Aim of the task> Everything from the first line of the data through the line with "rng = random.Random(11)" is to be echoed exactly, minus the pictures.

Data excerpt>
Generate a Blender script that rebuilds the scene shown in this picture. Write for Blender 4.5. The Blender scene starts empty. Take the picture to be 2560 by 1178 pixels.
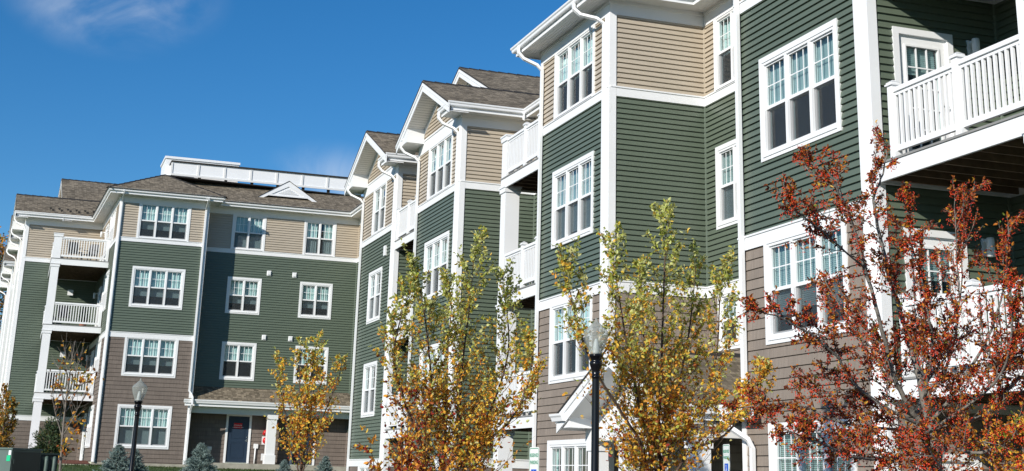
import bpy, math, random
from mathutils import Vector, Matrix
R = math.radians
sc = bpy.context.scene
COL = sc.collection
rng = random.Random(11)

# ------------------------------------------------------------------ materials
def newmat(name):
    m = bpy.data.materials.new(name); m.use_nodes = True
    nt = m.node_tree; nt.nodes.clear()
    return m, nt, nt.nodes.new('ShaderNodeOutputMaterial')
def N(nt, t, **kw):
    n = nt.nodes.new(t)
    for k, v in kw.items():
        if k in n.inputs: n.inputs[k].default_value = v
        else: setattr(n, k, v)
    return n
def rgba(c): return (c[0], c[1], c[2], 1)
def simple(name, col, rough=.6, noise=.0, nscale=3., metal=0., spec=.4, bump=0., bscale=60.):
    m, nt, out = newmat(name)
    p = N(nt, 'ShaderNodeBsdfPrincipled'); p.inputs['Roughness'].default_value = rough
    p.inputs['Metallic'].default_value = metal; p.inputs['Specular IOR Level'].default_value = spec
    p.inputs['Base Color'].default_value = rgba(col)
    if noise > 0:
        g = N(nt, 'ShaderNodeNewGeometry'); nz = N(nt, 'ShaderNodeTexNoise', Scale=nscale, Detail=5.)
        nt.links.new(g.outputs['Position'], nz.inputs['Vector'])
        mr = N(nt, 'ShaderNodeMapRange'); mr.inputs[1].default_value = .3; mr.inputs[2].default_value = .7
        mr.inputs[3].default_value = 1 - noise; mr.inputs[4].default_value = 1 + noise
        nt.links.new(nz.outputs[0], mr.inputs[0])
        mx = N(nt, 'ShaderNodeVectorMath', operation='SCALE'); mx.inputs[0].default_value = col
        nt.links.new(mr.outputs[0], mx.inputs['Scale']); nt.links.new(mx.outputs[0], p.inputs['Base Color'])
    if bump > 0:
        g = N(nt, 'ShaderNodeNewGeometry'); nz = N(nt, 'ShaderNodeTexNoise', Scale=bscale, Detail=3.)
        nt.links.new(g.outputs['Position'], nz.inputs['Vector'])
        b = N(nt, 'ShaderNodeBump', Strength=bump, Distance=.02)
        nt.links.new(nz.outputs[0], b.inputs['Height']); nt.links.new(b.outputs[0], p.inputs['Normal'])
    nt.links.new(p.outputs[0], out.inputs[0])
    return m

def siding_mat(name, col, grain=.05):
    """vinyl lap siding: soft streaks along the boards, slight fading between courses"""
    m, nt, out = newmat(name)
    p = N(nt, 'ShaderNodeBsdfPrincipled', Roughness=.42); p.inputs['Specular IOR Level'].default_value = .6
    uv = N(nt, 'ShaderNodeUVMap'); uv.uv_map = 'UVMap'
    mp = N(nt, 'ShaderNodeMapping'); mp.inputs['Scale'].default_value = (.6, 9., 1.)
    nt.links.new(uv.outputs[0], mp.inputs[0])
    n1 = N(nt, 'ShaderNodeTexNoise', Scale=2.2, Detail=6.); nt.links.new(mp.outputs[0], n1.inputs['Vector'])
    g = N(nt, 'ShaderNodeNewGeometry'); n2 = N(nt, 'ShaderNodeTexNoise', Scale=.55, Detail=3.)
    nt.links.new(g.outputs['Position'], n2.inputs['Vector'])
    ad = N(nt, 'ShaderNodeMath', operation='ADD'); nt.links.new(n1.outputs[0], ad.inputs[0]); nt.links.new(n2.outputs[0], ad.inputs[1])
    mr = N(nt, 'ShaderNodeMapRange'); mr.inputs[1].default_value = .6; mr.inputs[2].default_value = 1.4
    mr.inputs[3].default_value = 1 - grain * 1.6; mr.inputs[4].default_value = 1 + grain * 1.6
    nt.links.new(ad.outputs[0], mr.inputs[0])
    mx = N(nt, 'ShaderNodeVectorMath', operation='SCALE'); mx.inputs[0].default_value = col
    nt.links.new(mr.outputs[0], mx.inputs['Scale']); nt.links.new(mx.outputs[0], p.inputs['Base Color'])
    nt.links.new(p.outputs[0], out.inputs[0])
    return m
def shake_mat(name, col, bw, rh, jdark=.75):
    """cedar-look shingle siding: vertical joints between pieces, vertical grain"""
    m, nt, out = newmat(name)
    p = N(nt, 'ShaderNodeBsdfPrincipled', Roughness=.75); p.inputs['Specular IOR Level'].default_value = .25
    uv = N(nt, 'ShaderNodeUVMap'); uv.uv_map = 'UVMap'
    b = N(nt, 'ShaderNodeTexBrick'); b.offset = .37; b.offset_frequency = 2; b.squash = .72; b.squash_frequency = 3
    b.inputs['Scale'].default_value = 1.; b.inputs['Brick Width'].default_value = bw; b.inputs['Row Height'].default_value = rh
    b.inputs['Mortar Size'].default_value = .004; b.inputs['Mortar Smooth'].default_value = .4
    c1 = [x * 1.07 for x in col]; c2 = [x * .93 for x in col]; c3 = [x * jdark for x in col]
    b.inputs['Color1'].default_value = rgba(c1); b.inputs['Color2'].default_value = rgba(c2); b.inputs['Mortar'].default_value = rgba(c3)
    nt.links.new(uv.outputs[0], b.inputs['Vector'])
    mp = N(nt, 'ShaderNodeMapping'); mp.inputs['Scale'].default_value = (9., .8, 1.); nt.links.new(uv.outputs[0], mp.inputs[0])
    n1 = N(nt, 'ShaderNodeTexNoise', Scale=2.5, Detail=6.); nt.links.new(mp.outputs[0], n1.inputs['Vector'])
    mr = N(nt, 'ShaderNodeMapRange'); mr.inputs[1].default_value = .3; mr.inputs[2].default_value = .7
    mr.inputs[3].default_value = .88; mr.inputs[4].default_value = 1.12
    nt.links.new(n1.outputs[0], mr.inputs[0])
    mx = N(nt, 'ShaderNodeVectorMath', operation='SCALE')
    nt.links.new(b.outputs['Color'], mx.inputs[0]); nt.links.new(mr.outputs[0], mx.inputs['Scale'])
    nt.links.new(mx.outputs[0], p.inputs['Base Color']); nt.links.new(p.outputs[0], out.inputs[0])
    return m
def roof_mat(name, col):
    m, nt, out = newmat(name)
    p = N(nt, 'ShaderNodeBsdfPrincipled', Roughness=.9); p.inputs['Specular IOR Level'].default_value = .2
    uv = N(nt, 'ShaderNodeUVMap'); uv.uv_map = 'UVMap'
    b = N(nt, 'ShaderNodeTexBrick'); b.offset = .43; b.squash = .6; b.squash_frequency = 2
    b.inputs['Scale'].default_value = 1.; b.inputs['Brick Width'].default_value = .21; b.inputs['Row Height'].default_value = .14
    b.inputs['Mortar Size'].default_value = .008; b.inputs['Mortar Smooth'].default_value = .6
    b.inputs['Color1'].default_value = rgba([x * 1.5 for x in col]); b.inputs['Color2'].default_value = rgba([x * .6 for x in col])
    b.inputs['Mortar'].default_value = rgba([x * .5 for x in col])
    nt.links.new(uv.outputs[0], b.inputs['Vector'])
    g = N(nt, 'ShaderNodeNewGeometry')
    n1 = N(nt, 'ShaderNodeTexNoise', Scale=1.1, Detail=4.); nt.links.new(g.outputs['Position'], n1.inputs['Vector'])
    n2 = N(nt, 'ShaderNodeTexNoise', Scale=24., Detail=3.); nt.links.new(g.outputs['Position'], n2.inputs['Vector'])
    ad = N(nt, 'ShaderNodeMath', operation='ADD'); nt.links.new(n1.outputs[0], ad.inputs[0]); nt.links.new(n2.outputs[0], ad.inputs[1])
    mr = N(nt, 'ShaderNodeMapRange'); mr.inputs[1].default_value = .6; mr.inputs[2].default_value = 1.4
    mr.inputs[3].default_value = .72; mr.inputs[4].default_value = 1.28
    nt.links.new(ad.outputs[0], mr.inputs[0])
    mx = N(nt, 'ShaderNodeVectorMath', operation='SCALE')
    nt.links.new(b.outputs['Color'], mx.inputs[0]); nt.links.new(mr.outputs[0], mx.inputs['Scale'])
    nt.links.new(mx.outputs[0], p.inputs['Base Color'])
    bp = N(nt, 'ShaderNodeBump', Strength=.5, Distance=.02); nt.links.new(n2.outputs[0], bp.inputs['Height']); nt.links.new(bp.outputs[0], p.inputs['Normal'])
    nt.links.new(p.outputs[0], out.inputs[0])
    return m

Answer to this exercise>
Generate a Blender script that rebuilds the scene shown in this picture. Write for Blender 4.5. The Blender scene starts empty. Take the picture to be 2560 by 1178 pixels.
import bpy, math, random
from mathutils import Vector, Matrix
R = math.radians
sc = bpy.context.scene
COL = sc.collection
rng = random.Random(11)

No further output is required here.